Every time it adds words from the word list, it places a symbol between them, and it doesn't try to add the words together without anything in them.

I have 4 words, but 7 total because three of them have capitalization variances.

1 symbol.

And between 2-4 numbers randomly in there.

For instance:

When I put that all in (with only "2" as the max number count), it generates ONLY 24 possibly passwords. Minimum 10 char, max 21. It didn't even put in any numbers, and all the potential passwords had 2 symbols in them.

 Huh

Well, I found the error. It turns out, that after adding a symbol it would call the function with the algorithm with one less parameter than expected. Instead of throwing an error, powershell defaulted to 0..

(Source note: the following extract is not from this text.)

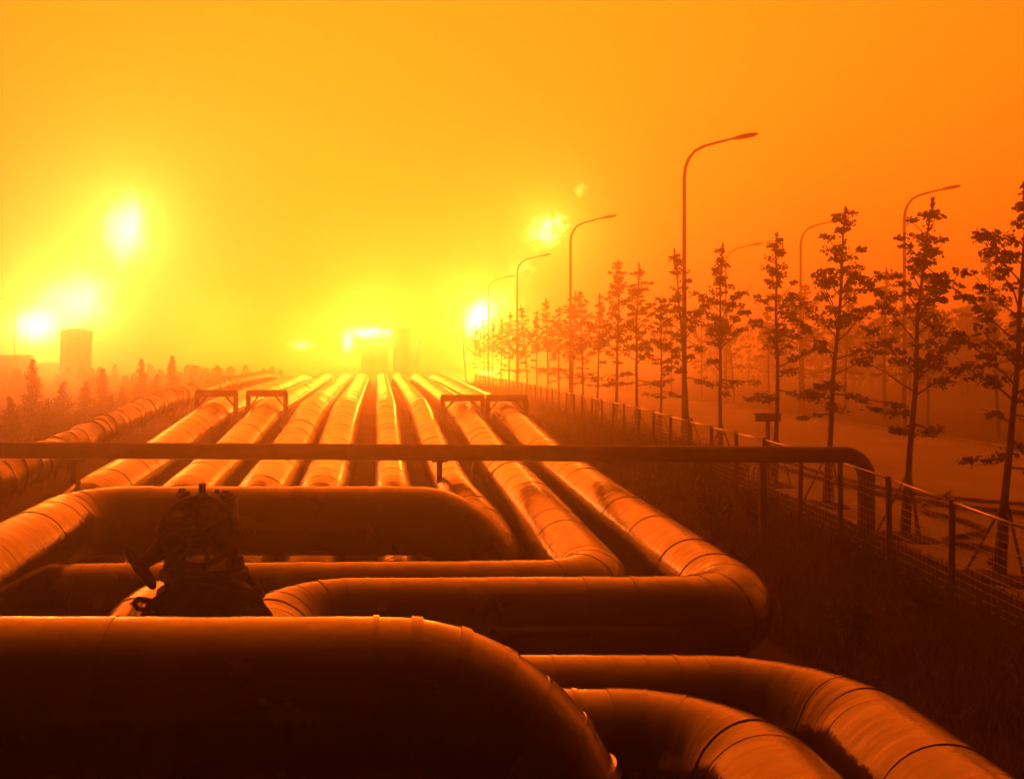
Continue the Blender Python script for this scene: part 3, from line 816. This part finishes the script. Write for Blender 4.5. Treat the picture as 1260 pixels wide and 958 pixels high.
def leaning_mast():
    y = 120; x = px_at(574.5, y); g = ground_z(x, y)
    root = empty('leaning_mast', (x, y, g), 'thin mast leaning left beside the bright fire', 'mast')
    s = MB(); s.tube([(0, 0, -.2), (-.28, 0, 3), (-.62, 0, 7.4)], [.12, .1, .06], 8); s.build('mast', M['steel'], root)
    s = MB(); s.bar((-.9, 0, 6.4), (-.2, 0, 6.5), .08); s.build('crossarm', M['steel'], root)
leaning_mast()
# ------------------------------------------------------------------ fires: soft burning volumes, each with its own light
def fire_mat(name, strength, color, scale, cut, rag):
    m = bpy.data.materials.new(name); m.use_nodes = True; t = m.node_tree; t.nodes.clear()
    o = t.nodes.new('ShaderNodeOutputMaterial'); e = t.nodes.new('ShaderNodeEmission'); e.inputs['Color'].default_value = (*color, 1)
    tc = t.nodes.new('ShaderNodeTexCoord')
    ln = t.nodes.new('ShaderNodeVectorMath'); ln.operation = 'LENGTH'; t.links.new(tc.outputs['Object'], ln.inputs[0])
    fall = t.nodes.new('ShaderNodeMapRange'); fall.interpolation_type = 'SMOOTHSTEP'
    fall.inputs['From Min'].default_value = .95; fall.inputs['From Max'].default_value = .05; t.links.new(ln.outputs['Value'], fall.inputs['Value'])
    nz = t.nodes.new('ShaderNodeTexNoise'); nz.inputs['Scale'].default_value = scale; nz.inputs['Detail'].default_value = 5; nz.inputs['Distortion'].default_value = .7
    t.links.new(tc.outputs['Object'], nz.inputs['Vector'])
    sb = t.nodes.new('ShaderNodeMath'); sb.operation = 'MULTIPLY_ADD'; t.links.new(nz.outputs['Fac'], sb.inputs[0]); sb.inputs[1].default_value = rag; sb.inputs[2].default_value = -rag*.5 - cut
    ad = t.nodes.new('ShaderNodeMath'); ad.operation = 'ADD'; t.links.new(fall.outputs[0], ad.inputs[0]); t.links.new(sb.outputs[0], ad.inputs[1])
    mr = t.nodes.new('ShaderNodeMath'); mr.operation = 'MAXIMUM'; t.links.new(ad.outputs[0], mr.inputs[0]); mr.inputs[1].default_value = 0.0
    mu = t.nodes.new('ShaderNodeMath'); mu.operation = 'MULTIPLY'; t.links.new(mr.outputs[0], mu.inputs[0]); t.links.new(fall.outputs[0], mu.inputs[1])
    m2 = t.nodes.new('ShaderNodeMath'); m2.operation = 'MULTIPLY'; t.links.new(mu.outputs[0], m2.inputs[0]); m2.inputs[1].default_value = strength
    t.links.new(m2.outputs[0], e.inputs['Strength']); t.links.new(e.outputs[0], o.inputs['Volume'])
    return m
FIRE_COL = (1.0, .42, .07)
def fire(px, py, Y, dims, strength, power, label, scale=1.6, cut=.36, seed=0, rot=0, lrad=3.0, cat='fire', name='fire', color=FIRE_COL, rag=2.2):
    x = px_at(px, Y); z = CAM_Z + (440 - py)*Y/1225
    r_ = random.Random(seed); bm = bmesh.new(); bmesh.ops.create_icosphere(bm, subdivisions=4, radius=1.0)
    off = [Vector((r_.uniform(-1, 1), r_.uniform(-1, 1), r_.uniform(-1, 1))).normalized() for _ in range(14)]
    for v in bm.verts:
        d = v.co.normalized(); b = sum(max(0, d.dot(o_) - .6) for o_ in off)
        v.co = d*(.82 + .35*b)
    me = bpy.data.meshes.new(name); bm.to_mesh(me); bm.free()
    o = link_mesh(name, me, fire_mat(f'{name}_glow_{seed}', strength, color, scale, cut, rag))
    o.location = (x, Y, z); o.scale = dims; o.rotation_euler.y = rot
    tag(o, label, cat, 'fires at the burning plant')
    if power:
        l = bpy.data.lights.new('fire_light', 'POINT'); l.energy = power*.85; l.color = (1.0, .138, .0045); l.shadow_soft_size = lrad
        lo = bpy.data.objects.new('fire_light', l); col.objects.link(lo); lo.location = (x, Y, z)
fire(157, 278, 210, (9.5, 7, 13.5), 7.0, 0.9e5, 'tall soft white-yellow fireball high in the left sky', seed=1, cut=.22, lrad=11, rag=2.6, scale=1.5, color=(1.0, .50, .13))
fire(45, 400, 230, (10.5, 8, 8), 8.5, 2.0e5, 'white-hot fire low at the left edge, left of the tank', seed=2, cut=.06, lrad=10, rag=1.0, color=(1.0, .50, .13))
fire(96, 368, 235, (18, 9, 13), 4.4, 2.0e5, 'broad fire glow rising behind the tall round tank', seed=3, cut=.2, lrad=12, rag=2.4, color=(1.0, .50, .13))
fire(455, 409, 212, (9.8, 2.0, 2.5), 70.0, 1.6e5, 'long low fire along the roof of the central building', seed=4, scale=4.0, cut=.35, rag=5.0, lrad=8)
fire(428, 420, 212, (2.4, 2.0, 4.4), 40.0, 0, 'short upright flame at the left side of the central building', seed=5, scale=2.0, cut=.12, rag=2.0)
fire(372, 424, 215, (5.0, 1.6, 2.2), 30.0, .6e5, 'small fire left of the central building, near the horizon', seed=6, scale=3.6, cut=.4, rag=5.0, lrad=8)
fire(590, 390, 190, (4.6, 3.0, 7.2), 40.0, 1.9e5, 'brightest white fire between the lamps, left of the tree row', seed=7, scale=1.6, cut=.08, rot=.35, lrad=3.2, rag=1.8)
fire(614, 374, 195, (5.5, 1.8, 7.0), 8.0, 0, 'faint ragged flame just right of the brightest fire', seed=8, scale=3.6, cut=.5, rot=.4, rag=6)
fire(673, 283, 190, (6.4, 1.3, 5.2), 60.0, .5e5, 'torn bright fire cloud high above the lamps', seed=9, scale=3.6, cut=.55, rot=-.5, rag=7.0, lrad=7)
fire(714, 233, 195, (2.6, .9, 2.9), 12.0, 0, 'small highest wisp of fire right of the torn cloud', seed=10, scale=3.0, cut=.5, rag=6)
fire(640, 330, 192, (5.5, 1.4, 6.5), 7.0, 0, 'dim wisp of fire between the torn cloud and the brightest fire', seed=11, scale=3.6, cut=.75, rot=.5, rag=7.0)
fire(470, 418, 380, (14, 8, 7), 2.6, 0.65e6, 'added dim fire far behind the central building, widening the horizon glow', seed=14, cut=.2, lrad=20, rag=2.4)  # extra distant fire, added to give the horizon a smooth broad glow
fire(265, 420, 360, (16, 8, 6), 0.5, 0.6e6, 'added dim fire far off between the tank and the central building, widening the horizon glow', seed=15, cut=.25, lrad=20, rag=2.4)  # likewise added, to carry that glow over to the left
fire(602, 458, 140, (2.8, 1.2, .55), 26.0, 5e4, 'low bright ground fire just above the far fence', seed=12, scale=2.0, cut=.12, lrad=2, rag=2.0)
fire(574, 440, 138, (.8, .6, 1.3), 14.0, 0, 'little flame at the foot of the leaning mast', seed=13, scale=2.0, cut=.2, rag=3.0)

# ------------------------------------------------------------------ smoky air
hz = MB(); hz.box((0, 460, 21.5), (860, 1100, 47))
hm = bpy.data.materials.new('smoky_air'); hm.use_nodes = True; t = hm.node_tree; t.nodes.clear()
ho = t.nodes.new('ShaderNodeOutputMaterial'); pv = t.nodes.new('ShaderNodeVolumePrincipled')
pv.inputs['Color'].default_value = (.92, .88, .84, 1); pv.inputs['Density'].default_value = HAZE_DENSITY; pv.inputs['Anisotropy'].default_value = HAZE_G
t.links.new(pv.outputs[0], ho.inputs['Volume'])
tag(hz.build('haze', hm), 'thick orange smoke haze filling the air', 'haze', kind='stuff')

Here is a fixed version with a DEBUG mode, which you can enable (will probably make you understand how the passphrases are generated), note that it will slow it down quite a bit as printing takes up quite some time for a computer.

Also added an improvement where if the word is already max length, it will no longer add anything to it (and then find out it's too long anyway).

Sorry about not seeing this mistake :/..

http://pastebin.com/wwuYHzSu


No Problem! Thank you very much! I'll give it a shot now!

Turns out that the array stopped being built @ 300,000 guesses. I know there are more combinations, because I have 4 numbers, a symbol, and 4 words. Is 300,000 a hard limit for arrays?